[BEGIN SUPPLIED MATERIAL]

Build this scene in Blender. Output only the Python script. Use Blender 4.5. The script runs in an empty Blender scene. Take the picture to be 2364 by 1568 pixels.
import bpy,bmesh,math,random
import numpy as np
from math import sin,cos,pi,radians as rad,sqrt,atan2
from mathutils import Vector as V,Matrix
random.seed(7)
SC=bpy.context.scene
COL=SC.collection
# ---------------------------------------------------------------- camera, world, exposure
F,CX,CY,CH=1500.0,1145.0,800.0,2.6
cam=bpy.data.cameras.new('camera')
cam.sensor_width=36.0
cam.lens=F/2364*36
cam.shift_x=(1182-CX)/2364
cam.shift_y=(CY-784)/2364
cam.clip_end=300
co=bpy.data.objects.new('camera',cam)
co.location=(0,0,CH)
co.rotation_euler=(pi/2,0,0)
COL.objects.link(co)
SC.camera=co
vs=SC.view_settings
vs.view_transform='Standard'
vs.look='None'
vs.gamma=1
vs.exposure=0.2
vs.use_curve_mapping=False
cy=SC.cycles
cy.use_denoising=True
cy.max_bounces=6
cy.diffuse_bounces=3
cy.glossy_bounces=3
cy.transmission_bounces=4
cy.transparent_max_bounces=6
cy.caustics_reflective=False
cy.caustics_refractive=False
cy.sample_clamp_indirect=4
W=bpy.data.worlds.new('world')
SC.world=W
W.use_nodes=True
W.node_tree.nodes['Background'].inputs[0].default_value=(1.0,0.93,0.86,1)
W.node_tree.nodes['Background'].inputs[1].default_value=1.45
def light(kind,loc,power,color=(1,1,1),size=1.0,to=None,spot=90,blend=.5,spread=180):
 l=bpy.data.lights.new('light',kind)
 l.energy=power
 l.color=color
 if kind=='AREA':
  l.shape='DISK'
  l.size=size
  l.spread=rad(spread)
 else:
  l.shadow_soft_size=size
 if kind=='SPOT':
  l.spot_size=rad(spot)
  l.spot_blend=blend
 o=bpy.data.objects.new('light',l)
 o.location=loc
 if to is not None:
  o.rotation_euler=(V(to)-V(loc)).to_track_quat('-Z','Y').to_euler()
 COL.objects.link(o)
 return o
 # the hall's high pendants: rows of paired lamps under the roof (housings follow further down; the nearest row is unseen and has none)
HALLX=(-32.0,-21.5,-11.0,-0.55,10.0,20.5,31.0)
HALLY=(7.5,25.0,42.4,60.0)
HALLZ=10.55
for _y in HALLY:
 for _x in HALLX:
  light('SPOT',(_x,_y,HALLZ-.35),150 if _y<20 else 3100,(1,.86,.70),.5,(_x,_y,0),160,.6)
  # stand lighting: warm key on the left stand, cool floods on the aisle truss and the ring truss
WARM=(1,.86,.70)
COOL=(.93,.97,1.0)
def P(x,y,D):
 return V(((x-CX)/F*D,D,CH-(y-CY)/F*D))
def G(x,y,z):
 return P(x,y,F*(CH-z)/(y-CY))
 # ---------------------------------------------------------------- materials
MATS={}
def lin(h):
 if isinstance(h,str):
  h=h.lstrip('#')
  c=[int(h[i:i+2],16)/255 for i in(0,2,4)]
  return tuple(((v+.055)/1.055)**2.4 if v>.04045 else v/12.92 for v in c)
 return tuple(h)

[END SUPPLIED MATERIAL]

* SET TASK: Reproduce every line of the data verbatim.

* RESULT OF THIS EXERCISE:
Build this scene in Blender. Output only the Python script. Use Blender 4.5. The script runs in an empty Blender scene. Take the picture to be 2364 by 1568 pixels.
import bpy,bmesh,math,random
import numpy as np
from math import sin,cos,pi,radians as rad,sqrt,atan2
from mathutils import Vector as V,Matrix
random.seed(7)
SC=bpy.context.scene
COL=SC.collection
# ---------------------------------------------------------------- camera, world, exposure
F,CX,CY,CH=1500.0,1145.0,800.0,2.6
cam=bpy.data.cameras.new('camera')
cam.sensor_width=36.0
cam.lens=F/2364*36
cam.shift_x=(1182-CX)/2364
cam.shift_y=(CY-784)/2364
cam.clip_end=300
co=bpy.data.objects.new('camera',cam)
co.location=(0,0,CH)
co.rotation_euler=(pi/2,0,0)
COL.objects.link(co)
SC.camera=co
vs=SC.view_settings
vs.view_transform='Standard'
vs.look='None'
vs.gamma=1
vs.exposure=0.2
vs.use_curve_mapping=False
cy=SC.cycles
cy.use_denoising=True
cy.max_bounces=6
cy.diffuse_bounces=3
cy.glossy_bounces=3
cy.transmission_bounces=4
cy.transparent_max_bounces=6
cy.caustics_reflective=False
cy.caustics_refractive=False
cy.sample_clamp_indirect=4
W=bpy.data.worlds.new('world')
SC.world=W
W.use_nodes=True
W.node_tree.nodes['Background'].inputs[0].default_value=(1.0,0.93,0.86,1)
W.node_tree.nodes['Background'].inputs[1].default_value=1.45
def light(kind,loc,power,color=(1,1,1),size=1.0,to=None,spot=90,blend=.5,spread=180):
 l=bpy.data.lights.new('light',kind)
 l.energy=power
 l.color=color
 if kind=='AREA':
  l.shape='DISK'
  l.size=size
  l.spread=rad(spread)
 else:
  l.shadow_soft_size=size
 if kind=='SPOT':
  l.spot_size=rad(spot)
  l.spot_blend=blend
 o=bpy.data.objects.new('light',l)
 o.location=loc
 if to is not None:
  o.rotation_euler=(V(to)-V(loc)).to_track_quat('-Z','Y').to_euler()
 COL.objects.link(o)
 return o
 # the hall's high pendants: rows of paired lamps under the roof (housings follow further down; the nearest row is unseen and has none)
HALLX=(-32.0,-21.5,-11.0,-0.55,10.0,20.5,31.0)
HALLY=(7.5,25.0,42.4,60.0)
HALLZ=10.55
for _y in HALLY:
 for _x in HALLX:
  light('SPOT',(_x,_y,HALLZ-.35),150 if _y<20 else 3100,(1,.86,.70),.5,(_x,_y,0),160,.6)
  # stand lighting: warm key on the left stand, cool floods on the aisle truss and the ring truss
WARM=(1,.86,.70)
COOL=(.93,.97,1.0)
def P(x,y,D):
 return V(((x-CX)/F*D,D,CH-(y-CY)/F*D))
def G(x,y,z):
 return P(x,y,F*(CH-z)/(y-CY))
 # ---------------------------------------------------------------- materials
MATS={}
def lin(h):
 if isinstance(h,str):
  h=h.lstrip('#')
  c=[int(h[i:i+2],16)/255 for i in(0,2,4)]
  return tuple(((v+.055)/1.055)**2.4 if v>.04045 else v/12.92 for v in c)
 return tuple(h)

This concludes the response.